The saintly John Mackay, in his time, counseled us to “seek something higher than happiness – namely, Blessedness – that state of awareness of God’s presence with us and approval of our life style.”
And old John Calvin’s theology, boiled down to a brief summary in our Shorter Catechism on the subject of our inalienable right for the pursuit of happiness, comes just to this: “Man’s chief end is to glorify God (in all that we do, and so) to enjoy Him forever.”
PASTORIAL PRAYER
Eternal God, our Heavenly Father, thy son, our savior Jesus Christ, has taught his disciples to pray for the coming of thy kingdom and the doing of thy will here on earth as it is done in heaven. So we now pray, O Lord, that we may more clearly know what is thy will for us in our personal responsibilities, in our families, in our church and national affairs. And we ask, too, O Lord, for the courage, when we know thy will, to do it, especially now where our help is needed by our neighbors and fellow citizens whose lives and homes and families and destiny have been devastated by flood and tornados and acts of violent crime. Do thou have mercy on thy suffering people and stir up within us a concern to be thy agent in their rescue.
Bless our nation, O Lord. Defend our liberty and preserve our unity. Save us from violence, discord and confusion. Fashion into one people the multitudes brought here of many kindreds and tongues. Imbue with the spirit of wisdom those whom we entrust with authority in these troubled days, to the end that there may be peace at home and that we keep a place among the nations of the earth.
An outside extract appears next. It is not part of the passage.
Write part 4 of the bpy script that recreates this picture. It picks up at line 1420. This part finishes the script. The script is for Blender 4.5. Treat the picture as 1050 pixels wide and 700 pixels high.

We pray these for this congregation. May our sainted members of the past be an encouragement to the present and a prophecy for the future. Make us and all churches true homes of the Divine Spirit, fruitful sources of great character. For all little children, for young people who seek thy inspiration, for all homes whose hopes are in the sanctuary, for this company, and all absent friends whose prayers are with us, we lift our supplications. Make us, O God, worthy of thy church, and make thy church worthy of Thy Son, our Lord and Savior, Jesus Christ. Amen.